Reflexões sobre a abordagem da Análise Ativa e a criação de etiud conforme Maria Knébel

Maria Knébel foi atriz, diretora e pedagoga. Discípula direta de Stanislavski, também foi aluna de Nemiróvich-Dântchenko, Evguêni Vakhtângov e Mikhail Tchekhov. Participou do Segundo Estúdio e de espetáculos do Teatro de Arte de Moscou. Em 1936, passou a integrar o Estúdio de Ópera Dramática, acompanhando de perto as últimas pesquisas de Stanislavski.

Para compreender o Método de Análise Ativa e a criação por meio de etiud, antes de tudo, é preciso entender como Stanislavski chegou a essa prática. Conforme Maria Knébel:

Ao aperfeiçoar seu método artístico, ao desenvolver e aprofundar o sistema, Stanislavski descobriu zonas de sombra no trabalho de mesa. Uma delas era o desenvolvimento da passividade do ator que, no lugar de buscar ativamente desde o começo do trabalho um caminho que o aproximasse do papel, encomendava ao diretor a responsabilidade da criação desse caminho. E, com efeito, durante o longo período de mesa, o papel mais ativo passa ao diretor que explica, relata, seduz, enquanto que o ator se adapta às respostas que o diretor-chefe dá por ele a todas as perguntas relacionadas com a obra e o papel (KNÉBEL, 1996, p. 14, tradução da autora).

Durante muitos anos, Stanislavski utilizou o chamado “ensaio de mesa”, que acontecia durante meses, como ponto de partida do processo de montagem de seus espetáculos teatrais. No decorrer de suas incansáveis investigações acerca do “sistema”, foi percebendo que essa abordagem de criação, conforme nos diz Knébel, afastava o ator da descoberta da ação em sua própria integralidade psicofísica, limitando, assim, as possibilidades criativas que surgem pela exploração ativa do ator em cena desde o início do processo de ensaios. Além disso, o conhecimento mental, que prevalecia no ator no decorrer dos “ensaios de mesa”, acabava indo em direção contrária ao objetivo mais caro a Stanislavski em relação à arte teatral – a busca pela autonomia criativa do ator.
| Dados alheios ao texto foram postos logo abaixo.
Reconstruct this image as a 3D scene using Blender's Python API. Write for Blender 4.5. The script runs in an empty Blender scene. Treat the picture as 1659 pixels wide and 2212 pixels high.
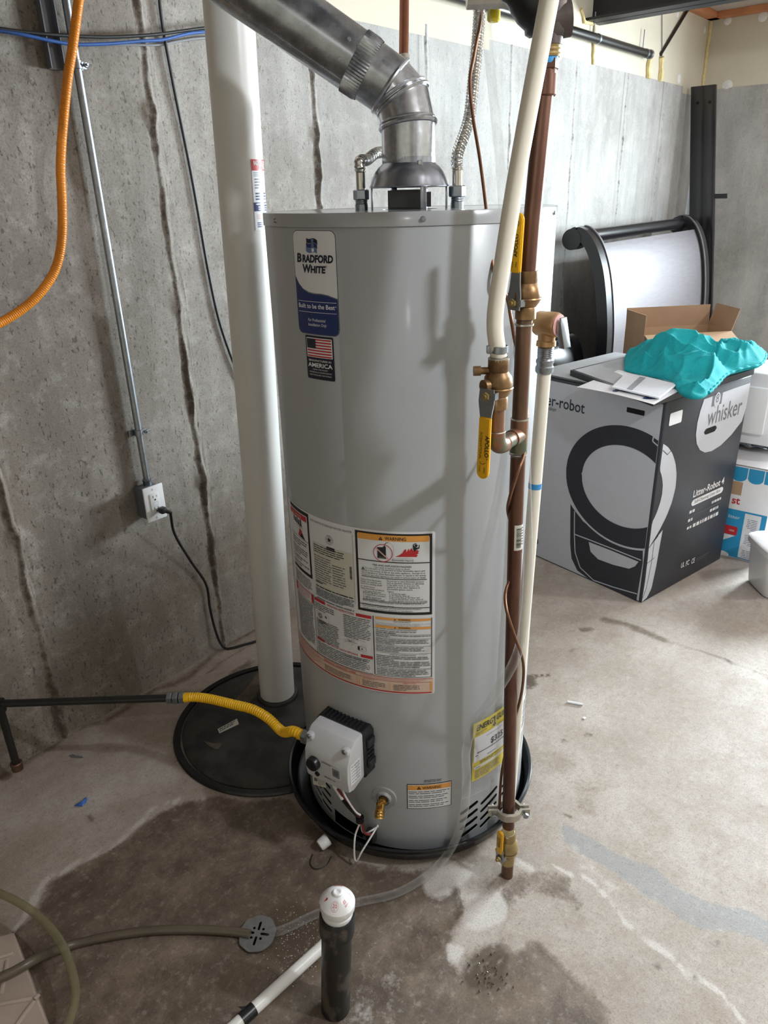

A inquietação artística e a permanente investigação cênica levaram o mestre russo ao Método de Análise Ativa e a prática do etiud, que se encontram profundamente interligados. Pela prática do etiud o conhecimento da obra e a criação do ator se dão, necessariamente, pelo fazer, pela realização da ação nas circunstâncias dadas, no “aqui e agora” da cena. Para Stanislavski, no trabalho pedagógico da criação de etiud:

Os exercícios e o etiud, na medida do possível, são selecionados das peças do futuro repertório, sendo que no texto não se toca, se toma somente a linha da ação física, com a ajuda da qual gradualmente vai se estabelecendo a linha transversal de ação. O superobjetivo de cada peça deve ser delineado secretamente pelo professor, porque isso não pode ser feito de modo público, ao menos não no começo das aulas, enquanto os alunos não estão preparados para a percepção e o entendimento do superobjetivo. Neste método é importante que cada pequeno exercício ou etiud tenha sempre seu superobjetivo e sua ação transversal, com os quais se evita o mais importante: as incorreções e dificuldades dos etiuds escolares. O etiud em si e para si não pode ter nem sentido nem vida. No procedimento proposto, todos os etiuds, inclusive os menores, estarão animados por dentro, em todo momento, pelo superobjetivo e ação transversal (STANISLAVSKI, 1990, p. 325, tradução da autora).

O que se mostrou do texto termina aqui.